Two fallen energies meeting is not love. It is two empty rooms calling to each other across a hallway, hoping someone is home.
I want to be careful here. There are men who will appreciate the artificial version of a woman. That is real. The face she has built, the body she has reshaped, the persona she has rehearsed. Those men exist.
The question I would ask, gently, is this. Are those the men you actually want?
Because the man who is drawn to your artificial self will only know your artificial self. He will love the costume. He will not know the woman inside it. And one day, when the costume becomes too heavy to wear, you will discover that he was never actually with you. He was with the version of you that you made for him.
There is another kind of man. A man who has done his own work, who carries his own depth, who is also living in his real form. That man does not need your performance. That man wants your truth. He wants the woman who has met her own eyes in the mirror. He wants the woman who has built a relationship with the trees. He wants the woman who knows what she likes to wear, what she likes to eat, what she likes to think about on a slow morning. He is drawn to wholeness because he is whole.
Those are the men worth being seen by.
And the only way to be seen by them is to first be seen by yourself.
Look There, Into Your Own Eyes
I think often of the dance studio. The long wall of glass. My teacher standing behind me, telling me to look there, into my own eyes, and say, I am a Goddess.

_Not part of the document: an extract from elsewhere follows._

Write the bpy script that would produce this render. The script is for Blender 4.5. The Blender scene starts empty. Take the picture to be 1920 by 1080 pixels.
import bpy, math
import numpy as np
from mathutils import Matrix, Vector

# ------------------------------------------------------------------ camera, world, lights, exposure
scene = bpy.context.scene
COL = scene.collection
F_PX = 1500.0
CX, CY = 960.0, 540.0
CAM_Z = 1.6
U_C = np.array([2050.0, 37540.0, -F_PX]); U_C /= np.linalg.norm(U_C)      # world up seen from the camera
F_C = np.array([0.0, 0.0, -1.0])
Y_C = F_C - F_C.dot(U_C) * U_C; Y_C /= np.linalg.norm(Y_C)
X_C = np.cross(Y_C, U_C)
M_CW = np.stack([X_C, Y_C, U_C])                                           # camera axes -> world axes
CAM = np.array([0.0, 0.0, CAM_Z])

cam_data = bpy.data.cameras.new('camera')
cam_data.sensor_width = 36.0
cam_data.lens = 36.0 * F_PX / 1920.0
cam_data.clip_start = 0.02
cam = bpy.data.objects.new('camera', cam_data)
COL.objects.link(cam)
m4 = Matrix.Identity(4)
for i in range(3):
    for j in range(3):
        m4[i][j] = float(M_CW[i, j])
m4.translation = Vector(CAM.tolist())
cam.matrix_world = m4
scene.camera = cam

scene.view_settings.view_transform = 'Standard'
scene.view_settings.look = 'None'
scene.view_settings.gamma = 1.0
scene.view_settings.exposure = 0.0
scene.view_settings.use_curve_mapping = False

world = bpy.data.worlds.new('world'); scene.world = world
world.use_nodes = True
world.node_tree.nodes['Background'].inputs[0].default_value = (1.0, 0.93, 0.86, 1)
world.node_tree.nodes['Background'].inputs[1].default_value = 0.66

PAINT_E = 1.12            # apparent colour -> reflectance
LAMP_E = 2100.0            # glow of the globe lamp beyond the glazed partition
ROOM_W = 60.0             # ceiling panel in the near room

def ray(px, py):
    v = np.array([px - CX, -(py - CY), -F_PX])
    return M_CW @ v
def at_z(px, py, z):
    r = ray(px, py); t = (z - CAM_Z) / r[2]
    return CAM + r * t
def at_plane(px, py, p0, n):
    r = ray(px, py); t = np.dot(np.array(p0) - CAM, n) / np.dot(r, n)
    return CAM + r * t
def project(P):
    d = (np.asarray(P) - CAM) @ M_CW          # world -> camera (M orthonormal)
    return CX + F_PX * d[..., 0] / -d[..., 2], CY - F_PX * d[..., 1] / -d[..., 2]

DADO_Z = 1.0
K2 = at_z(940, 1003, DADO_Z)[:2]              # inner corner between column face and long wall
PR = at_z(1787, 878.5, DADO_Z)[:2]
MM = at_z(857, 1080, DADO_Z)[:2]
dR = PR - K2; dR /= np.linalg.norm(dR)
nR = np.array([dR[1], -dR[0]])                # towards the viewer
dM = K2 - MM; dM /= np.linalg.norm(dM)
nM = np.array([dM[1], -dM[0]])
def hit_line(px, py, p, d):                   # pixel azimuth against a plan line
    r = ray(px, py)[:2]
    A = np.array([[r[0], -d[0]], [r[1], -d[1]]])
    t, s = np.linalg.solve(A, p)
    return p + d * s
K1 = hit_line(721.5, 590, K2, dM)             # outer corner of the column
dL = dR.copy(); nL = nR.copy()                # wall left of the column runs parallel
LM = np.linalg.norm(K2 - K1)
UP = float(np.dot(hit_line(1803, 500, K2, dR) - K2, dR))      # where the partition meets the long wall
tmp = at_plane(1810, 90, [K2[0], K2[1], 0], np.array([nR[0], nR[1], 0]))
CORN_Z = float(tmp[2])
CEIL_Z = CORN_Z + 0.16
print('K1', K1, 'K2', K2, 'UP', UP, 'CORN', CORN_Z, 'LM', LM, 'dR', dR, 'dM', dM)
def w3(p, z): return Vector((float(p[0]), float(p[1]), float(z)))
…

I did not believe him at first. I felt strange saying it. My voice was small. My eyes wanted to slide away from my own reflection. I said it anyway, because he asked me to, and because some quiet part of me wanted it to be true.
It is true. It was always true. The words were only the doorway.
If you are reading this and you do not believe it about yourself yet, that is all right. You can stand in front of your own mirror and say it anyway. You can write it on the glass. You can say it in your voice with no one else in the room. You can say it small. You can say it once a day. You can say it for months.
One morning, you will mean it.
And the woman who looks back at you will already have been waiting.